Al primer político de alto nivel al que yo escuché la palabra “progre” en sentido peyorativo fue Javier Arenas, quien fuera vicepresidente segundo del Gobierno con José María Aznar y candidato a la Presidencia de la Junta de Andalucía. A día de hoy los que estarían de acuerdo con ese uso lingüístico son tan numerosos como las estrellas del cielo o las arenas del mar.  Quizá podríamos decir, o temer, que los antiprogresistas están envalentonados. No hay más que mirar a nuestra vecina Francia y contemplar al obcecado “Rey” Macron: las urnas dijeron que el Primer Ministro debería ser un hombre o una mujer del campo progresista, pero él se empeña en alambicadas combinaciones para no atender a ese mandato.

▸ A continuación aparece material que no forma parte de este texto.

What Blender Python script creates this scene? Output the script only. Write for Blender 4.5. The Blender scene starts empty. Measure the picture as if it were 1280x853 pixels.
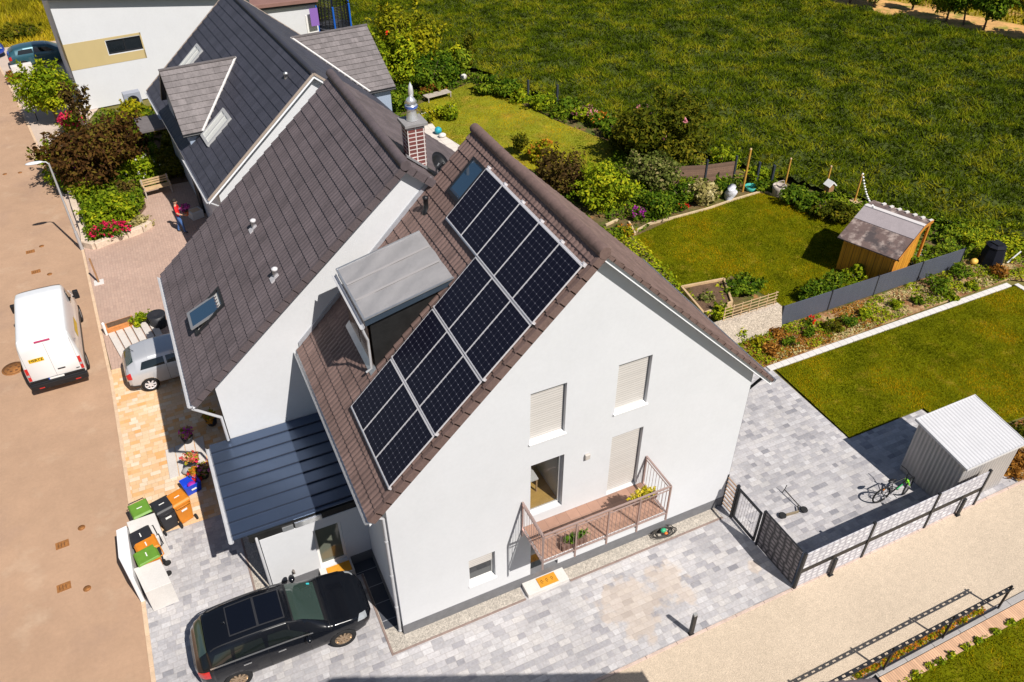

¿Qué queremos los progresistas de este mundo? Lejos de mí la nefanda tentación de pretender resumir en unas pocas frases una corriente política tan vasta y plural. Es cuento largo, como escribió el progresista alemán Gunter Grass. Pero algunos ejemplos se pueden intentar. Los progresistas desearíamos que el Gobierno de los Estados Unidos no estuviera dominado por una caterva de amiguetes milmillonarios; nos gustaría ver triunfar al SPD en las próximas elecciones alemanas; desearíamos que en Gran Bretaña Keir Starmer mantuviera el alto grado de apoyo popular que tuvo y que al parecer está perdiendo muy rápidamente; nos gustaría ver sufrir menos a Pedro Sánchez, con esos aliados imprescindibles que tuvo que buscarse y que de progresistas tienen bien poco.

Decíamos que los antiprogresistas andan envalentonados, y ahí está para demostrarlo la victoria de Donald Trump en las elecciones norteamericanas. Y uno de sus acólitos más entusiastas, el argentino Javier Milei, amenaza ahora con la motosierra profunda. Vaya usted a saber qué significa eso. En resumidas cuentas, podríamos decir que los progresistas deseamos ante todo y por encima de todo que la mayoría de la gente siga identificándose con los valores democráticos y no con los valores ultraliberales y autoritarios, a pesar de las evidentes y dolorosas dificultades que la democracia tiene para resolver los problemas de esa misma gente, como estamos viendo en España.

Les deseo a todos un feliz 2025 en el que, por supuesto, el libre mercado seguirá imponiendo su descarnada ley. Si son inquilinos, les recomiendo que se unan a otros inquilinos para ver si pueden conseguir que las autoridades hagan algo de verdad eficiente en favor del derecho constitucional a la vivienda; y si son propietarios, yo les sugeriría que acepten ganar un poco menos. Ese me parece un camino razonable para tener la fiesta en paz.